Les discussions se font toujours entre des représentant·es des citoyen·nes, des représentant·es des entreprises et des gens qui y travaillent. En Wallonie on a pu le faire avec les plans de cohésion sociale. Il faut détecter et relever les besoins d’un territoire géographique. Il faut parler et interroger l’ensemble des personnes qui y vivent même si ce n’est que temporairement. Ça permet véritablement la création d’un lien social.

Nous avons également travaillé au changement d’horaires du personnel de nettoyage. Au lieu de faire du temps fragmenté, mettre en place un travail en journée, qui va permettre à ces personnes de mieux concilier leur vie privée et leur vie professionnelle.

Est-ce que ces adaptations ne vont pas aussi dans le sens d’une société sans repos, où tous les services seraient accessibles en continu ? Est-ce qu’une telle société est souhaitable ?
Dans les réflexions que nous menons, nous partons de l’idée que les temps familiaux sont aussi importants. On ne peut pas déréguler tout pour pouvoir fonctionner 24h/24. On ne peut pas éviter que les hôpitaux fonctionnent 24h/24 mais il n’est pas question que les magasins soient ouverts en continu et le dimanche. Le temps qui était autrefois régulé par la religion – les gens s’arrêtaient de travailler le dimanche pour aller à l’église – est aujourd’hui un temps nécessaire pour les familles, pour se retrouver. Avec le réseau Tempo, on développe une politique d’ouverture de médiathèques, de ludothèques et de bibliothèques le dimanche avec un accueil particulier des familles avec leurs enfants.
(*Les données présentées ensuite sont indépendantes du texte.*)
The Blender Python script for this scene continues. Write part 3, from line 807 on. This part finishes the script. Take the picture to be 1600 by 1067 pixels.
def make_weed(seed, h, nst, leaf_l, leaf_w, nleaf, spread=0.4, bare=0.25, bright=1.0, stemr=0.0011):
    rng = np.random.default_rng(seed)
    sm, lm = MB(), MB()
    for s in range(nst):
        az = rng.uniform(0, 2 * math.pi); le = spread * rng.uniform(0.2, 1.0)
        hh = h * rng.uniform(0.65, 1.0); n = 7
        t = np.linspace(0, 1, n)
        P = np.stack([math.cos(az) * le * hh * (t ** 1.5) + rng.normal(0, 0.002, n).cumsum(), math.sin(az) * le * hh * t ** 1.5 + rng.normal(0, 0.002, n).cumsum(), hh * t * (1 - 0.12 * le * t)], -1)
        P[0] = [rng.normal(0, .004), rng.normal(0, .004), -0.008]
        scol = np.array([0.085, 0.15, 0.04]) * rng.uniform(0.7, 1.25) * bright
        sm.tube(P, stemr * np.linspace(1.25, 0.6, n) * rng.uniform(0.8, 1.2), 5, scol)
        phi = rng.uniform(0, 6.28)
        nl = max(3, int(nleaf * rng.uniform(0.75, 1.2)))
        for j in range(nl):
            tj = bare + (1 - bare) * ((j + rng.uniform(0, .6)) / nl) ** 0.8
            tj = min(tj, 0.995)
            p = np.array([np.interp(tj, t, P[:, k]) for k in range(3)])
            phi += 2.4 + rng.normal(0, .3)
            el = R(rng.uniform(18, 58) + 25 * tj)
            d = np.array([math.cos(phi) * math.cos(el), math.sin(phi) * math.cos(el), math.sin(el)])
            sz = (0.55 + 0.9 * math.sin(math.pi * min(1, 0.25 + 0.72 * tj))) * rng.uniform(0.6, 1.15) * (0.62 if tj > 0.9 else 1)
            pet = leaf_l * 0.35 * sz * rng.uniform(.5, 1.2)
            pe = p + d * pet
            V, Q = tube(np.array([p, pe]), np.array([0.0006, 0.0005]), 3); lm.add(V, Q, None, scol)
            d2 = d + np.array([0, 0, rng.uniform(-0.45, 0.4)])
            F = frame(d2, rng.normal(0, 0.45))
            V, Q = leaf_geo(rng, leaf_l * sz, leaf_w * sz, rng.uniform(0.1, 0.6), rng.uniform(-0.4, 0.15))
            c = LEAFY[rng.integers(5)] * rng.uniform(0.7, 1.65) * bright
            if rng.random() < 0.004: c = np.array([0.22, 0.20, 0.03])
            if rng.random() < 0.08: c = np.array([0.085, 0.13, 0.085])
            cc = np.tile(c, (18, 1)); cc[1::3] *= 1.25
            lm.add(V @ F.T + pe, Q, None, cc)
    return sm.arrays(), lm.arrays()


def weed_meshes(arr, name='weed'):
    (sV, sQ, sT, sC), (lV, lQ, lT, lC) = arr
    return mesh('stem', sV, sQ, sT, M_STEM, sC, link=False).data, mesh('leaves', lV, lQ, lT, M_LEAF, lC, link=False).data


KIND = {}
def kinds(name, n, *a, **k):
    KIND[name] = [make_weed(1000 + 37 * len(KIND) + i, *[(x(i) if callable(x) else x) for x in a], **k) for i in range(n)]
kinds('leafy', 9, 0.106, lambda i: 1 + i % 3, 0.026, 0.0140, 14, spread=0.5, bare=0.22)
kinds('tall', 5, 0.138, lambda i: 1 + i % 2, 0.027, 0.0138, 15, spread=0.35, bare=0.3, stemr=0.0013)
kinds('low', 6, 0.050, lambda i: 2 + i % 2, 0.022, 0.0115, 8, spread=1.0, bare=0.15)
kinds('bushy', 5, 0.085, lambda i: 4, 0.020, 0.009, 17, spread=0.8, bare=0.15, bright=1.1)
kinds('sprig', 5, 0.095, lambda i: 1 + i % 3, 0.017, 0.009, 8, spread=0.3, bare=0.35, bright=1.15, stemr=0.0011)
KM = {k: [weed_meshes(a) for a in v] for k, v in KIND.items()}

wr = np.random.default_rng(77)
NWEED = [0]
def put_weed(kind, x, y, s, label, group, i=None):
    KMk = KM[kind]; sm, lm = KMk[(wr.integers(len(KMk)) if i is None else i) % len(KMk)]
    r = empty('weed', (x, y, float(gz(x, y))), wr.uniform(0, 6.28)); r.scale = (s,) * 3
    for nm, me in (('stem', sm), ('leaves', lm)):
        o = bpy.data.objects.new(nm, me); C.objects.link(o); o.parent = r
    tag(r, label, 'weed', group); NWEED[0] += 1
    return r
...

Pour pouvoir donner un espace à la fois de partage et de discussions dans des lieux qui peuvent les accueillir avec des animations. Ici encore, il n’est pas question d’ouvrir une bibliothèque pour ouvrir une bibliothèque et permettre à toutes et tous de venir se détendre alors qu’ils et elles pourraient venir d’autres jours. Par ailleurs, ces lieux ne sont pas ouverts avec le personnel habituel pour ne pas déréguler, tout en donnant du travail sur des postes qui n’existaient pas à des étudiant·es.

Il faut détecter et relever les besoins d’un territoire géographique. Il faut parler et interroger l’ensemble des personnes qui y vivent même si ce n’est que temporairement. Ça permet véritablement la création d’un lien social.
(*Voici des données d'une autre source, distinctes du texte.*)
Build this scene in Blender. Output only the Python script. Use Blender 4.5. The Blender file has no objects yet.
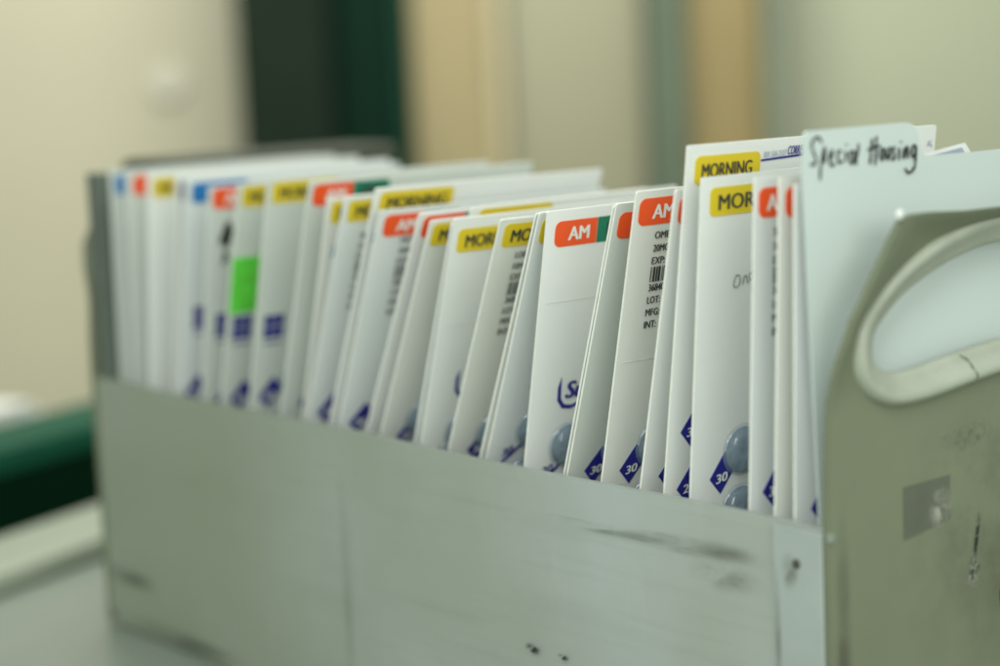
import bpy, bmesh, math, random
from mathutils import Vector, Matrix
random.seed(7)
S = bpy.context.scene
COL = S.collection
R_ = math.radians

# ------------------------------------------------------------------ camera
# world axes: X = width of the bin, Y = its length (away to the left), Z = up, metres
cam = bpy.data.cameras.new("camera")
cam_ob = bpy.data.objects.new("camera", cam)
COL.objects.link(cam_ob)
rx = Vector((0.77812176, -0.62652506, -0.04464162))
dn = Vector((-0.121387, -0.08026409, -0.98935478))
fw = Vector((0.61627244, 0.7752574, -0.13850723))
M = Matrix(((rx.x, -dn.x, -fw.x), (rx.y, -dn.y, -fw.y), (rx.z, -dn.z, -fw.z))).to_4x4()
M.translation = Vector((-0.5946826, -0.53985166, 0.36546984))
cam_ob.matrix_world = M
cam.sensor_width = 36.0
cam.lens = 1980 * 36 / 1000
cam.clip_start = 0.02
cam.clip_end = 60
cam.dof.use_dof = True
cam.dof.focus_distance = 0.918
cam.dof.aperture_fstop = 3.0
cam.dof.aperture_blades = 0
S.camera = cam_ob

# ------------------------------------------------------------------ light and exposure
W = bpy.data.worlds.new("World")
S.world = W
W.use_nodes = True
W.node_tree.nodes["Background"].inputs[0].default_value = (0.80, 0.90, 0.84, 1)
W.node_tree.nodes["Background"].inputs[1].default_value = 0.60
S.view_settings.view_transform = 'Standard'
S.view_settings.look = 'None'
S.view_settings.gamma = 1.0
S.view_settings.exposure = 0.0


def area(name, loc, target, sx, sy, power, color):
    l = bpy.data.lights.new(name, 'AREA')
    l.shape = 'RECTANGLE'
    l.size = sx
    l.size_y = sy
    l.energy = power
    l.color = color
    o = bpy.data.objects.new(name, l)
    COL.objects.link(o)
    o.location = loc
    d = Vector(target) - Vector(loc)
    o.rotation_euler = d.to_track_quat('-Z', 'Y').to_euler()
    return o


# unseen fluorescent ceiling lamps, one further back over the wall, and an added front fill
area("unseen_lamp", (-0.85, -0.60, 0.95), (0.0, 0.0, 0.08), 0.30, 0.8, 11.5, (0.95, 1.0, 0.97))  # unseen overhead light, set low and near for falloff along the bin side
area("unseen_lamp", (-0.75, -1.9, 0.85), (0.05, 0.05, 0.2), 1.5, 0.8, 18, (0.97, 1.0, 0.95))  # added low fill to brighten the card fronts, not a ceiling fixture
area("unseen_lamp", (1.30, -1.15, 1.40), (0.05, 0.1, 0.2), 1.3, 0.045, 4.5, (0.97, 1.0, 0.97))
area("unseen_lamp", (0.9, 1.5, 1.55), (1.1, 1.9, 0.0), 1.3, 0.4, 38, (1.0, 0.98, 0.92))


# ------------------------------------------------------------------ materials
def new_mat(name):
    m = bpy.data.materials.new(name)
    m.use_nodes = True
    nt = m.node_tree
    return m, nt, nt.nodes["Principled BSDF"]


def mat(name, col, rough=0.5, var=0.06, scale=30.0, bump=0.0, bscale=400.0, spec=0.5, stretch=(1, 1, 1)):
    m, nt, b = new_mat(name)
    tc = nt.nodes.new("ShaderNodeTexCoord")
    mp = nt.nodes.new("ShaderNodeMapping")
    mp.inputs["Scale"].default_value = stretch
    nt.links.new(tc.outputs["Object"], mp.inputs[0])
    n = nt.nodes.new("ShaderNodeTexNoise")
    n.inputs["Scale"].default_value = scale
    n.inputs["Detail"].default_value = 5
    nt.links.new(mp.outputs[0], n.inputs["Vector"])
    r = nt.nodes.new("ShaderNodeValToRGB")
    r.color_ramp.elements[0].position = 0.3
    r.color_ramp.elements[1].position = 0.7
    r.color_ramp.elements[0].color = tuple(c * (1 - var) for c in col) + (1,)
    r.color_ramp.elements[1].color = tuple(min(1, c * (1 + var)) for c in col) + (1,)
    nt.links.new(n.outputs["Fac"], r.inputs[0])
    nt.links.new(r.outputs[0], b.inputs["Base Color"])
    b.inputs["Roughness"].default_value = rough
    b.inputs["Specular IOR Level"].default_value = spec
    if bump:
        n2 = nt.nodes.new("ShaderNodeTexNoise")
        n2.inputs["Scale"].default_value = bscale
        nt.links.new(tc.outputs["Object"], n2.inputs["Vector"])
        bp = nt.nodes.new("ShaderNodeBump")
        bp.inputs["Strength"].default_value = bump
        bp.inputs["Distance"].default_value = 0.0006
        nt.links.new(n2.outputs["Fac"], bp.inputs["Height"])
        nt.links.new(bp.outputs[0], b.inputs["Normal"])
    return m


def stain(name, col, dens, scale, stretch=(1, 1, 1), soft=0.45, hard=0.18):
    """a dirt mark: noise breaks it up, its own outline fades out (Generated coordinates)"""
    m, nt, b = new_mat(name)
    b.inputs["Base Color"].default_value = col + (1,)
    b.inputs["Roughness"].default_value = 0.7
    tc = nt.nodes.new("ShaderNodeTexCoord")
    # radial falloff from the centre of the mark
    mp = nt.nodes.new("ShaderNodeMapping")
    mp.inputs["Location"].default_value = (-0.5, -0.5, -0.5)
    nt.links.new(tc.outputs["Generated"], mp.inputs[0])
    ln = nt.nodes.new("ShaderNodeVectorMath")
    ln.operation = 'LENGTH'
    nt.links.new(mp.outputs[0], ln.inputs[0])
    mr = nt.nodes.new("ShaderNodeMapRange")
    mr.interpolation_type = 'SMOOTHSTEP'
    mr.inputs["From Min"].default_value = 0.5
    mr.inputs["From Max"].default_value = 0.08
    nt.links.new(ln.outputs["Value"], mr.inputs["Value"])
    mp2 = nt.nodes.new("ShaderNodeMapping")
    mp2.inputs["Scale"].default_value = stretch
    nt.links.new(tc.outputs["Object"], mp2.inputs[0])
    n = nt.nodes.new("ShaderNodeTexNoise")
    n.inputs["Scale"].default_value = scale
    n.inputs["Detail"].default_value = 6
    n.inputs["Roughness"].default_value = 0.65
    nt.links.new(mp2.outputs[0], n.inputs["Vector"])
    mr2 = nt.nodes.new("ShaderNodeMapRange")
    mr2.inputs["From Min"].default_value = soft
    mr2.inputs["From Max"].default_value = soft + hard
    nt.links.new(n.outputs["Fac"], mr2.inputs["Value"])
    mu = nt.nodes.new("ShaderNodeMath")
    mu.operation = 'MULTIPLY'
    nt.links.new(mr.outputs[0], mu.inputs[0])
    nt.links.new(mr2.outputs[0], mu.inputs[1])
    mu2 = nt.nodes.new("ShaderNodeMath")
    mu2.operation = 'MULTIPLY'
    mu2.inputs[1].default_value = dens
    nt.links.new(mu.outputs[0], mu2.inputs[0])
    nt.links.new(mu2.outputs[0], b.inputs["Alpha"])
    return m


BOARD = [mat("card_board_a", (0.70, 0.72, 0.68), 0.5, 0.02, 8),
         mat("card_board_b", (0.73, 0.745, 0.71), 0.5, 0.02, 8),
         mat("card_board_c", (0.65, 0.685, 0.66), 0.5, 0.02, 8),
         mat("card_board_d", (0.66, 0.675, 0.615), 0.5, 0.02, 8),
         mat("card_board_e", (0.55, 0.59, 0.535), 0.5, 0.03, 8)]
EDGE = mat("card_edge", (0.82, 0.82, 0.74), 0.6, 0.05, 200)
YEL = mat("yellow_print", (0.66, 0.50, 0.015), 0.4, 0.03, 60)
ORA = mat("orange_print", (0.80, 0.085, 0.012), 0.4, 0.03, 60)
GRN = mat("green_print", (0.006, 0.17, 0.095), 0.4, 0.03, 60)
BLU = mat("blue_label_print", (0.012, 0.16, 0.42), 0.4, 0.03, 60)
PUR = mat("purple_print", (0.09, 0.07, 0.17), 0.4, 0.03, 60)
INK = mat("black_print", (0.035, 0.037, 0.03), 0.5, 0.1, 200)
FADED = mat("grey_print", (0.15, 0.16, 0.15), 0.5, 0.25, 900)
CREASE = mat("card_crease", (0.62, 0.64, 0.60), 0.5, 0.05, 60)
WHT = mat("white_print", (0.74, 0.75, 0.70), 0.5, 0.03, 60)
NAVY = mat("navy_print", (0.015, 0.018, 0.21), 0.4, 0.05, 60)
LBLU = mat("pale_blue_print", (0.22, 0.38, 0.55), 0.5, 0.05, 60)
PAD = mat("grey_blue_print", (0.33, 0.38, 0.47), 0.5, 0.05, 60)
STICK = mat("green_sticker_paper", (0.11, 0.60, 0.05), 0.5, 0.16, 130)
MARKER = mat("black_marker", (0.02, 0.021, 0.018), 0.5, 0.3, 700)
PENCIL = mat("pencil", (0.22, 0.23, 0.22), 0.6, 0.3, 900)
DIVW = mat("white_divider_plastic", (0.53, 0.60, 0.56), 0.32, 0.015, 6)
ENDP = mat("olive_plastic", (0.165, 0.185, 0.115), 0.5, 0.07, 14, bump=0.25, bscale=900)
GRIPM = mat("worn_pale_plastic", (0.35, 0.375, 0.295), 0.42, 0.09, 60, bump=0.3, bscale=500)
DARKBOARD = mat("dark_grey_board", (0.11, 0.135, 0.105), 0.6, 0.1, 30)
RUST = mat("rust_dark", (0.05, 0.05, 0.035), 0.7, 0.3, 300)
CRACK = mat("crack_dark", (0.10, 0.10, 0.06), 0.8, 0.2, 200)


def side_material():
    m, nt, b = new_mat("grey_side_plastic")
    tc = nt.nodes.new("ShaderNodeTexCoord")
    col = None
    base = nt.nodes.new("ShaderNodeRGB")
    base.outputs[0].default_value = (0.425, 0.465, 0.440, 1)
    col = base.outputs[0]
    for sc, st, lo, hi, c2, amt in (
            (5, (1, 1, 1), 0.40, 0.75, (0.30, 0.33, 0.25), 0.7),
            (30, (1, 0.25, 2.2), 0.52, 0.80, (0.26, 0.29, 0.24), 0.30),
            (160, (1, 0.06, 1.5), 0.55, 0.78, (0.27, 0.30, 0.25), 0.30),
            (60, (1, 1, 0.2), 0.60, 0.8, (0.48, 0.50, 0.44), 0.35)):
        mp = nt.nodes.new("ShaderNodeMapping")
        mp.inputs["Scale"].default_value = st
        mp.inputs["Location"].default_value = (sc * .37, sc * .11, 0)
        nt.links.new(tc.outputs["Object"], mp.inputs[0])
        n = nt.nodes.new("ShaderNodeTexNoise")
        n.inputs["Scale"].default_value = sc
        n.inputs["Detail"].default_value = 6
        nt.links.new(mp.outputs[0], n.inputs["Vector"])
        mr = nt.nodes.new("ShaderNodeMapRange")
        mr.inputs["From Min"].default_value = lo
        mr.inputs["From Max"].default_value = hi
        mr.inputs["To Max"].default_value = amt
        nt.links.new(n.outputs["Fac"], mr.inputs["Value"])
        mx = nt.nodes.new("ShaderNodeMixRGB")
        mx.inputs[2].default_value = c2 + (1,)
        nt.links.new(mr.outputs[0], mx.inputs[0])
        nt.links.new(col, mx.inputs[1])
        col = mx.outputs[0]
    # uneven yellowing plus light falloff painted in: darker olive towards the far end
    sx = nt.nodes.new("ShaderNodeSeparateXYZ")
    nt.links.new(tc.outputs["Object"], sx.inputs[0])
    ny = nt.nodes.new("ShaderNodeTexNoise")
    ny.inputs["Scale"].default_value = 7
    ny.inputs["Detail"].default_value = 4
    nt.links.new(tc.outputs["Object"], ny.inputs["Vector"])
    ma = nt.nodes.new("ShaderNodeMath")
    ma.operation = 'MULTIPLY_ADD'
    ma.inputs[1].default_value = 0.30
    nt.links.new(ny.outputs["Fac"], ma.inputs[0])
    nt.links.new(sx.outputs["Y"], ma.inputs[2])
    my = nt.nodes.new("ShaderNodeMapRange")
    my.interpolation_type = 'SMOOTHSTEP'
    my.inputs["From Min"].default_value = 0.25
    my.inputs["From Max"].default_value = 0.75
    my.inputs["To Max"].default_value = 0.70
    nt.links.new(ma.outputs[0], my.inputs["Value"])
    mz = nt.nodes.new("ShaderNodeMixRGB")
    mz.inputs[2].default_value = (0.27, 0.305, 0.195, 1)
    nt.links.new(my.outputs[0], mz.inputs[0])
    nt.links.new(col, mz.inputs[1])
    col = mz.outputs[0]
    nt.links.new(col, b.inputs["Base Color"])
    b.inputs["Roughness"].default_value = 0.42
    n2 = nt.nodes.new("ShaderNodeTexNoise")
    n2.inputs["Scale"].default_value = 45
    nt.links.new(tc.outputs["Object"], n2.inputs["Vector"])
    bp = nt.nodes.new("ShaderNodeBump")
    bp.inputs["Strength"].default_value = 0.25
    bp.inputs["Distance"].default_value = 0.001
    nt.links.new(n2.outputs["Fac"], bp.inputs["Height"])
    nt.links.new(bp.outputs[0], b.inputs["Normal"])
    return m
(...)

Au niveau de la Belgique, au-delà du réseau, y a-t-il une volonté de travailler ces questions ?
La ville de Verviers est très intéressée par les politiques temporelles sans pour cela avancer de manière concrète. À Namur, l’ex-échevine de l’égalité femmes-hommes s’est également montrée intéressée. Mais la seule mesure concrète qui pourrait être prise dans les prochaines années ce serait l’ouverture d’un « bureau des temps » à Mons, ce qui serait une première en Belgique. Un bureau des temps c’est un lieu d’où vont partir toutes les analyses, les réflexions sur toutes les thématiques qui vont émerger à un niveau local. En France des villes comme Lille, Poitiers, Strasbourg ou Rennes ont un bureau des temps. C’est ce bureau qui fait les enquêtes préalables, met en œuvre les mesures et les évalue. Notre objectif serait d’ouvrir ce genre de bureau dans deux ou trois villes en Wallonie. On continue à travailler ces questions en organisant des petits séminaires, des commissions sur ces thématiques à l’attention des hommes et des femmes politiques et des administrations.
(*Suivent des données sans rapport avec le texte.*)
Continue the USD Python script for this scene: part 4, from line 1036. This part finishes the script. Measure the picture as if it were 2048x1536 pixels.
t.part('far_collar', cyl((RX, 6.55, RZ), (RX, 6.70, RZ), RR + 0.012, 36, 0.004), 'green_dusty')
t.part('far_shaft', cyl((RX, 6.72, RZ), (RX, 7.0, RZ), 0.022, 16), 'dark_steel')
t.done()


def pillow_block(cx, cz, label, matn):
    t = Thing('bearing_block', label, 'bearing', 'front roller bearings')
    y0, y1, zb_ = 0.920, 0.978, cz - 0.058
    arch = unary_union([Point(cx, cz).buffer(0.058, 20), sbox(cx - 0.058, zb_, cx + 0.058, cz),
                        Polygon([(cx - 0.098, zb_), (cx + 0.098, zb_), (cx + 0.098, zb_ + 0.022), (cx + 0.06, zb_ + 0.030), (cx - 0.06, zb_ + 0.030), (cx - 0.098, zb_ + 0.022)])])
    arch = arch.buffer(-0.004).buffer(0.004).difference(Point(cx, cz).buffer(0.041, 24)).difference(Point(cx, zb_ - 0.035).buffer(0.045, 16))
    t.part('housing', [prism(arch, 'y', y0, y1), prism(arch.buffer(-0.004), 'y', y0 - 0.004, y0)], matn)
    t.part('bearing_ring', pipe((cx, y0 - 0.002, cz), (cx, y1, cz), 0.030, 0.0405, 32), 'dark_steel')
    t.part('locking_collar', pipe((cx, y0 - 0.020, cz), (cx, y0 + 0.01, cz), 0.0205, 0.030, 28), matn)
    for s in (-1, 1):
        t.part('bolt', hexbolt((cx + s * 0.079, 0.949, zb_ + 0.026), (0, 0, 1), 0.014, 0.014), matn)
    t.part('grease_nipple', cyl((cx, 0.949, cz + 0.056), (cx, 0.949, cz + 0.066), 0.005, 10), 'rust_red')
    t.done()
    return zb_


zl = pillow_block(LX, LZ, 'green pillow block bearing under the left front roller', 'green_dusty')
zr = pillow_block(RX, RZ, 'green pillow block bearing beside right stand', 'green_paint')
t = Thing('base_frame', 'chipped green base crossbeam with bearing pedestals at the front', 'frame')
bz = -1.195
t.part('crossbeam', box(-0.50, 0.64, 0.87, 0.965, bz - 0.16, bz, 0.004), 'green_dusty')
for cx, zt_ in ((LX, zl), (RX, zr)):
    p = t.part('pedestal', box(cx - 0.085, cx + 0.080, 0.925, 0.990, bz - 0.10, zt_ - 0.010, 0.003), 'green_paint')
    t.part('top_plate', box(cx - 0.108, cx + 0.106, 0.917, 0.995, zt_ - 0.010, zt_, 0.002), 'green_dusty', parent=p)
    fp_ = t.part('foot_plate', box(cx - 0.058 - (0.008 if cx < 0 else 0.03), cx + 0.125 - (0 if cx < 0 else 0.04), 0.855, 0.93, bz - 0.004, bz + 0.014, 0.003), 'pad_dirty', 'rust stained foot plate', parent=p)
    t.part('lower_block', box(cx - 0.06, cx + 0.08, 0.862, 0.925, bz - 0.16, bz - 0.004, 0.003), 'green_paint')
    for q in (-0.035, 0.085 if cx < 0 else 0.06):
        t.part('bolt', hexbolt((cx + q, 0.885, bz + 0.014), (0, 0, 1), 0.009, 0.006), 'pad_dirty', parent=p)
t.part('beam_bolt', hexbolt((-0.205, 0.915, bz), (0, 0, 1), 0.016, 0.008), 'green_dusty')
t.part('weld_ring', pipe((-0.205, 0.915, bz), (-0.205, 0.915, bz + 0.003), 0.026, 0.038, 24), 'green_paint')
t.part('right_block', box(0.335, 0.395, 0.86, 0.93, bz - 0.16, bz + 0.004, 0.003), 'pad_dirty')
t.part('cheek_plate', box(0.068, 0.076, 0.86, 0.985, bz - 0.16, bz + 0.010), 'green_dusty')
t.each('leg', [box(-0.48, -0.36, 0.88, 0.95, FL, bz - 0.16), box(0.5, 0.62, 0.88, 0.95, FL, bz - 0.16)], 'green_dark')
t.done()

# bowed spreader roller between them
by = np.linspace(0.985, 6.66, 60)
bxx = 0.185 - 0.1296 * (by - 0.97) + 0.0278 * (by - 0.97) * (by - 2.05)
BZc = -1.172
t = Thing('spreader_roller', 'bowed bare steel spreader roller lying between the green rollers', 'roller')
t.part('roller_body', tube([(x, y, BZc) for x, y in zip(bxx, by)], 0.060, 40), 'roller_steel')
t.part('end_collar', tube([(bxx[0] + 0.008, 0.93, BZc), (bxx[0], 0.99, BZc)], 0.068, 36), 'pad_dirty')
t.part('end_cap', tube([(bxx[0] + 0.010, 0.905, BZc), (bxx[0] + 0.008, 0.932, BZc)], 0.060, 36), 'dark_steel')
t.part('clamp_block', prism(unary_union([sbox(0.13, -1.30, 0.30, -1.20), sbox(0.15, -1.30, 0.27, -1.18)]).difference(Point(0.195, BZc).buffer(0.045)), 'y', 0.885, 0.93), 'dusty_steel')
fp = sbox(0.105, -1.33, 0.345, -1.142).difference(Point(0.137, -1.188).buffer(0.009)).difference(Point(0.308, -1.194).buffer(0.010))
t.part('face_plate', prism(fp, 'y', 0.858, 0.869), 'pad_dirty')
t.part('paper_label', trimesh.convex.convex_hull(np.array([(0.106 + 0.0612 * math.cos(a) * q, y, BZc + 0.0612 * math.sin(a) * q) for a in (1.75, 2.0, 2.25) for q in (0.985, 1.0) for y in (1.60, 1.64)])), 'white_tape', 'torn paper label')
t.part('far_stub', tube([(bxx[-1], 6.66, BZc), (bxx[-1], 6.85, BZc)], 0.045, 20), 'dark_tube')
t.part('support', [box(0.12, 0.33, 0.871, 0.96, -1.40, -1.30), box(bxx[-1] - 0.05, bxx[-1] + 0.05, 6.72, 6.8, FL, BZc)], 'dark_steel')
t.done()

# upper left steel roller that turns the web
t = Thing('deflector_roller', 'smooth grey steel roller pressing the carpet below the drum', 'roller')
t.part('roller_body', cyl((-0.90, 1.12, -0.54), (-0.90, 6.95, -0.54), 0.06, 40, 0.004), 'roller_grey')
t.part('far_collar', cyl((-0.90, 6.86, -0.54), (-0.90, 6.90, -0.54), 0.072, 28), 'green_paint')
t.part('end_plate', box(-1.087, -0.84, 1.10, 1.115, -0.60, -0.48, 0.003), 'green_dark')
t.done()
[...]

La crise sanitaire a exacerbé les différences entre les hommes et les femmes au niveau du temps. Ces dernières ayant particulièrement dû assumer la charge parentale et domestique. Avez-vous observé un recul sur cette question du partage du temps ?
Nous avons remarqué que le travail à domicile pénalisait les femmes, car en télétravail, la frontière entre vie privée et vie professionnelle devient très floue. Et souvent, quand l’homme et la femme sont à domicile, la femme n’a pas de bureau et doit s’occuper des enfants s’ils et elles sont là. La charge supplémentaire liée à la famille vient donc en effet impacter le temps d’une façon différente pour les femmes et les hommes. Afin d’éviter les déplacements ou engorgements inutiles, nous militons donc pour le télétravail dans un tiers-lieu et nous organisons pour créer de tels espaces.